Pension Fund Fight Begins

By: Mike Vasilinda Email
By: Mike Vasilinda Email

Tallahassee, FL - Paul Brewer and his wife both work for the state. After 21 years, he is making about 25 thousand dollars a year. Neither he or his wife will be rich when they retire.

“She’ll be making like 1200 dollars a month,” Brewer said. “Our insurance for the family will probably run 900 dollars a month. So I don’t know how on 10 dollars a day, I guess somehow we’ll survive.”

Proposed changes include ending the defined benefit program and requiring employee contributions. Most employees see it as a pay cut.
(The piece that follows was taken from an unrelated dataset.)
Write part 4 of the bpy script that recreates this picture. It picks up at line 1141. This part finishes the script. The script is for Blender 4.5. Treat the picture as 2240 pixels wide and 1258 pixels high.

This Senate Committee got an earful from firemen…

“We have taken our fair share of salary cuts, benefit cuts,” fireman Omar Blanco said.

…from this Broward county prosecutor.

“I call it what it is. It is a tax,” prosecutor Anita White said.

…and this Tallahassee CPA.

“So I say, take on the hard issue of tax reform and don’t do it on pensioners’ backs,” CPA Michele Ceci said.

Only about half the changes the governor wants are even in the senate bill. That means there is room for a lot of change.

The changes on the table don’t go far enough for this Punta Gorda businessman.

“Support the draconian Governor Scott Bill. Thank you,” Robin Stubbins said.

In the end, lawmakers acknowledged the state pension fund is sound. But some local funds are not. But that won’t stop them from trying to make employees contribute anyway.

“We have a four billion dollar budget hole,” Sen. Jeremy Ring (D-Margate) said.

Committee votes are scheduled for next week.

The state currently pays about ten cents into the pension fund for every dollar it pays in salary. It’s about double that for police, fire and other special risk categories.